Justiça climática é causa ou oportunidade? Duas gestoras já apostam fichas na tese


A justiça climática é uma causa para ativistas socioambientais, mas ainda pouco conhecida no mercado financeiro e irrelevante critério para investimentos de impacto – segmento com cerca de US$ 1,5 trilhão em ativos alocados globalmente, segundo a rede global GIIN. No Brasil, duas gestoras incluem o tema como tese apesar dos desafios.

Levantamento feito pelo Laboratório de Inovação em Justiça Climática e publicado no Relatório Inovações em Justiça Climática, organizado pela Climate Ventures, identificou 374 instituições que atuam no financiamento climático nas Américas. Desse total, 12 expressam explicitamente “justiça climática” como critério central para alocação de recursos. Quando o recorte se restringe ao Brasil, a lista fica somente com as gestoras Fama re.capital e Vox Capital.

“Justiça climática é uma causa, mas ainda não é uma oportunidade de mercado”, avalia Daniel Contrucci, cofundador e diretor executivo da think and do thank Climate Ventures, em entrevista ao Broadcast Investimentos. Com o Laboratório, a ideia foi reunir especialistas, ativistas e instituições para definir o termo e encará-lo como uma agenda transversal a diferentes setores. Isso num mundo em que a sigla “ESG” já tem sido abandonada e o desenvolvimento sustentável é colocado em xeque. “Transição justa” tem sido um termo alternativo para abrir diálogos. Contrucci diz que “justiça climática” não é uma tese disseminada.

Sarah Siqueira, gerente do Laboratório, acrescenta que, para além da produção de conhecimento, a proposta é fomentar o nascimento e fortalecimento de negócios que geram externalidades positivas. “Olhamos para os negócios que mais transformam a vida das pessoas nos territórios em que atuam, com capacidade de adaptar e mitigar mudanças climáticas”, diz Siqueira, destacando ser um caminho para os gestores de venture capital (VC), por exemplo, tomarem “risco de verdade” no longo prazo.

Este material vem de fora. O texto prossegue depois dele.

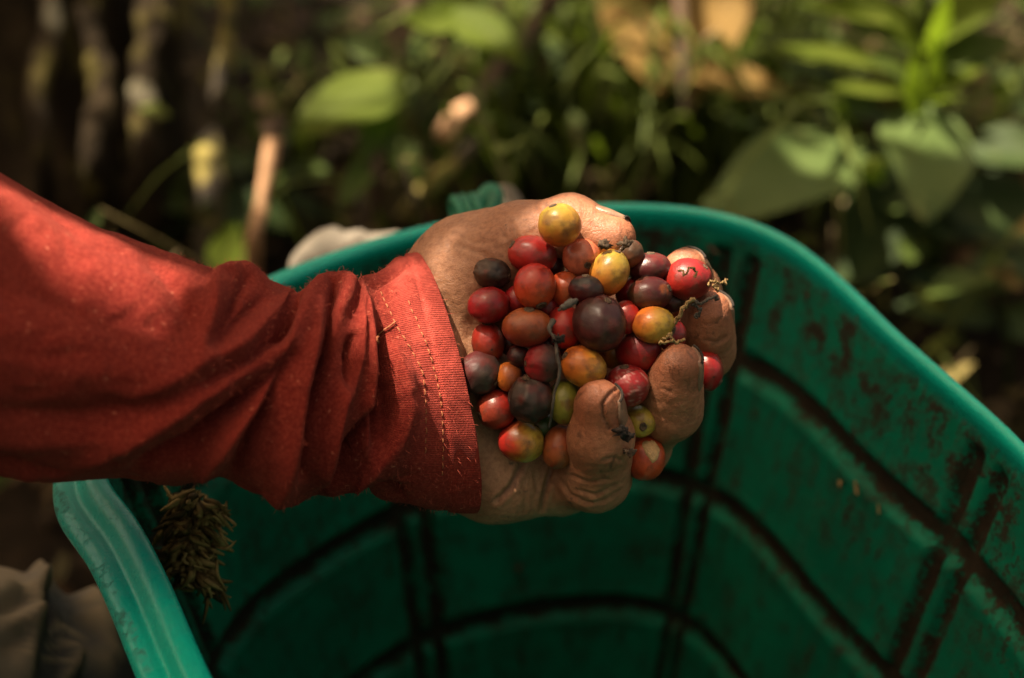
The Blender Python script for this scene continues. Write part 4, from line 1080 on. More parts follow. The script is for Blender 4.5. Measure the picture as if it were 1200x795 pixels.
# order: nearest first.  (px, py, rx, ry, rot deg, pole angle deg in the picture, pole tilt to the camera 0..1, colour at the far side, colour at the pole, dry 0..1, lift, label)
CH = [
 (702.7, 379, 30, 32.5, 15, 70, .35, 'purple', 'purple', .6, 6, 'largest cherry, dull dark purple, at the very centre of the handful'),
 (655.7, 264, 24.5, 24.5, 0, 110, .25, 'orange', 'lemon', .1, 8, 'golden yellow cherry topmost on the pile, resting against the thumb'),
 (626.7, 335.7, 24, 26, 0, -70, .3, 'red', 'redor', .15, 6, 'red cherry with orange underside and small black spots above the wide brick red one'),
 (714, 320, 22, 27, -24, 70, .2, 'orange', 'lemon', .1, 4, 'egg shaped cherry fading from orange to yellow, just above the largest cherry'),
 (681.7, 301.7, 22, 21.5, 20, -60, .6, 'redor', 'pink', .05, 3, 'shiny red orange cherry with a pale cap, below the topmost golden one'),
 (686.7, 339, 20, 16, -5, 90, .2, 'plum', 'black', .5, 6, 'small dark cherry with a dried tip touching the largest one from above left'),
 (572.7, 358, 24.5, 20.5, 5, 0, .15, 'crimson', 'crimson', .05, 4, 'plain crimson cherry at the wrist side, under the dried brown one'),
 (577, 320.7, 21, 17.5, -15, -10, .2, 'brown', 'black', .9, 2, 'shrivelled dark brown cherry nearest the thumb base'),
 (617.7, 384, 28.5, 22.5, 0, 85, .3, 'brick', 'rust', .25, 4, 'wide brick red cherry left of the twig'),
 (561.7, 438, 25.5, 24.5, 0, -30, .3, 'plum', 'grey', .75, 4, 'dusty plum coloured cherry touching the cuff edge'),
 (621.7, 467, 25.5, 27.5, 0, 100, .3, 'black', 'grey', 1., 6, 'black shrivelled cherry with a puckered top, left of the twig end'),
 (611, 518, 27, 24, -6, 0, .1, 'red', 'lemon', .1, 6, 'glossy cherry half red half yellow, lowest on the heel of the palm'),
 (655, 524, 18.5, 25, -12, 80, .1, 'rust', 'rust', .6, 4, 'brown oval cherry wedged against the little finger'),
 (684, 430, 27, 22.5, -28, 150, .2, 'yellow', 'orange', .15, 5, 'orange and yellow oval cherry directly below the largest cherry'),
 (766, 381, 24.5, 21, 0, -20, .2, 'orange', 'lemon', .1, 6, 'bright yellow cherry with fine root hairs, right of the largest one'),
 (806.7, 327.3, 27, 23.5, 0, 40, .3, 'red', 'crimson', .35, 5, 'dull red cherry stuck with root hairs, farthest right on the index finger'),
 (761.7, 345, 25, 20, 5, 20, .3, 'brown', 'plum', .4, 5, 'purple brown cherry with a tan scar, above the bright yellow one'),
 (761.7, 315, 24, 18, 5, 90, .2, 'purple', 'plum', .2, 2, 'smooth dark purple cherry behind the brown scarred one'),
 (748.3, 412, 25.5, 23.5, 0, 80, .35, 'red', 'crimson', .25, 6, 'wine red cherry with a grey wrinkled cap, under the bright yellow one'),
 (735, 452, 25, 24.5, 0, 100, .3, 'crimson', 'crimson', .35, 3, 'crimson cherry dusted with white flecks between little and ring fingers'),
 (750, 494, 19, 18, 0, -70, .75, 'green', 'lemon', .1, 4, 'small yellow green cherry held between the little and ring fingers'),
 (755, 537, 24, 25.5, 0, 60, .6, 'red', 'redor', .2, 2, 'red cherry with peeled skin showing pale flesh, below the small green one'),
 (581.7, 480, 22.5, 23, 0, 200, .3, 'red', 'brick', .25, 3, 'rounded red cherry beside the cuff, left of the black shrivelled one'),
 (571.7, 402, 18.5, 23.5, 8, 90, .2, 'brick', 'red', .3, 2, 'oval red cherry between the plain crimson and the dusty plum one'),
 (636, 426, 21, 22, 0, 180, .2, 'grey', 'crimson', .9, 3, 'grey withered cherry with one red flank, just left of the twig'),
 (624, 299, 28, 22, -12, 150, .2, 'crimson', 'red', .1, 1, 'wide crimson cherry lying under the thumb base'),
 (662.7, 339, 19, 20, 0, 0, .1, 'redor', 'rust', .2, 0, 'orange red cherry half hidden behind the small dark tipped one'),
 (661.7, 384, 21, 25, 0, 90, .1, 'red', 'red', .3, 1, 'red cherry behind the twig, left of the largest one'),
 (661.7, 471, 19, 26, 0, 90, .15, 'green', 'green', .2, 3, 'olive green cherry between the twig and the little fingertip'),
 (735, 297, 19, 17, 0, 80, .4, 'rust', 'brown', .5, 1, 'dull orange cherry with a crusty calyx under the thumb tip'),
 (596.7, 442, 15, 17, 0, 0, .2, 'orange', 'rust', .3, 0, 'small orange cherry squeezed between the dusty plum and the black one'),
 (719, 412, 18, 20, 0, 0, .1, 'orange', 'yellow', .1, 7, 'yellow cherry peeping out under the largest one on its lower right'),
 (829, 434, 17.5, 23.5, 8, -40, .2, 'red', 'crimson', .05, 0, 'bright red cherry sticking out beyond the ring fingertip'),
 (607.7, 417, 13, 13, 0, 0, .4, 'purple', 'purple', .5, -1, 'tiny dark cherry below the wide brick red one'),
 (637, 499, 17, 16, 0, 0, .1, 'dkgreen', 'dkgreen', .2, -2, 'dark green cherry mostly hidden above the half red half yellow one'),
 (609, 441, 14, 12, 20, 60, .3, 'black', 'grey', 1., 1, 'black dried husk lying on top of the black shrivelled cherry'),
 (787, 393, 17, 18, 0, 0, .1, 'crimson', 'crimson', .2, -2, 'dark red cherry in shadow between the yellow one and the middle finger'),
 (734, 372, 16, 19, 0, 0, .1, 'red', 'red', .1, -2, 'red cherry squeezed between the largest and the bright yellow one'),
 (607, 352, 17, 17, 0, 0, .1, 'crimson', 'crimson', .1, -2, 'crimson cherry in the gap right of the plain crimson one'),
 (738, 343, 17, 17, 0, 0, .1, 'crimson', 'red', .1, -2, 'red cherry sunk between the egg shaped and the scarred brown one'),
 (648, 311, 14, 14, 0, 0, .1, 'plum', 'plum', .2, -2, 'little plum cherry sunk below the shiny red orange one'),
 (706, 288, 15, 13, 0, 0, .1, 'black', 'brown', 1., -1, 'dry black husk between the shiny red orange cherry and the thumb'),
 (640, 404, 15, 14, 0, 0, .2, 'plum', 'plum', .2, -3, 'plum cherry sunk behind the bend of the twig'),
 (770, 430, 14, 15, 0, 0, .2, 'crimson', 'crimson', .2, -3, 'dark red sliver of cherry beside the ring fingertip'),
 (590, 462, 14, 12, 0, 0, .2, 'purple', 'purple', .3, -4, 'deep purple cherry in shadow beside the cuff'),
 (700, 455, 18, 18, 0, 0, .2, 'crimson', 'plum', .2, -4, 'plum red cherry hidden behind the little fingertip'),
 (785, 352, 16, 15, 0, 0, .2, 'plum', 'purple', .3, -3, 'purple cherry sunk between the scarred and the root covered ones'),
 (692, 362, 17, 17, 0, 0, .1, 'brick', 'brick', .2, -6, 'brick red cherry buried behind the largest one'),
 (600, 400, 17, 17, 0, 0, .1, 'purple', 'purple', .2, -6, 'dark cherry buried beside the oval red one'),
 (640, 360, 16, 16, 0, 0, .1, 'crimson', 'crimson', .2, -6, 'crimson cherry buried above the wide brick red one'),
 (672, 410, 16, 16, 0, 0, .1, 'crimson', 'plum', .2, -6, 'plum cherry buried behind the middle of the twig'),
 (610, 492, 15, 14, 0, 0, .1, 'plum', 'plum', .2, -4, 'plum cherry hidden behind the rounded red one'),
]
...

Oportunidade vem com desafios

A Vox Capital nasceu voltada para o impacto em pautas sociais, mas há cerca de seis anos passou a olhar para a questão climática de forma mais sistêmica, segundo o sócio Gilberto Ribeiro. “Ficou evidente que não existe social ou ambiental; são questões transversais”, diz. Então, como gestora privada, a Vox busca entender como a transição climática pode ser inclusiva socialmente.

Uma primeira tentativa foi com o lançamento de um fundo de investimento nas cadeias produtivas agroindustriais (Fiagros), mirando a restauração do solo no cerrado executada por famílias cooperadas da Cocamar. O produto não foi adiante por falta de captação. Mas Ribeiro disse que no fundo de VC, o Tech For Good Growth I, há investidas com ângulo climático e efeitos sociais, como a Octa, um marketplace de circularidade na cadeia automotiva, e a Nude, empresa de bebidas e alimentos com base vegetal.

O executivo diz ser um desafio para os empreendedores fazer negócios sustentáveis em mercados que não estão necessariamente preparados para isso, ao mesmo tempo em que uma transição exige qualificação, capital e tecnologia. “A solução existe, mas é mais cara. É preciso subsídio e muita inovação para superar barreiras. Mas isso é base para oportunidade. Quem conseguir destravar valor captura retornos superiores”, afirma.

Na Fama re.capital, o FamaGaia Sociobioeconomia FIDC IS concede crédito para pequenos produtores rurais que contribuam para a redução dos impactos negativos da mudança climática, movimentação da economia local e redução das desigualdades sociais. Nove projetos já foram financiados, segundo Andrea Alvares, líder do FIDC. “Justiça climática é reconhecer que existem assimetrias estruturais que fazem com que as pessoas que menos emitem são as que mais sofrem. Oferecer um instrumento financeiro que viabilize e fortaleça comunidades locais que atuam em cadeias da sociobioeconomia busca corrigir essas assimetrias”, afirma Alvares. Porém, ela observa que achar investidores alinhados com a tese ainda é um dos principais desafios. “Tem muita gente com o discurso da vontade de investir, mas não necessariamente alocando dinheiro.”

A Fama re.capital também atua com grandes empresas, nas quais investe para engajar nas jornadas de descarbonização. “Queremos resolver o problema climático com os grandes causadores disso, o que inevitavelmente passa pelos aspectos de justiça climática, especialmente pela forma como as empresas se relacionam com suas cadeias de suprimentos”, diz Caroline Dihl Prolo, sócia e responsável pelo stewardship climático. Com quatro investidas no fundo Climate Turnaround, Prolo destaca haver alinhamento de interesses. “Nunca vamos sugerir algo que destrua valor.”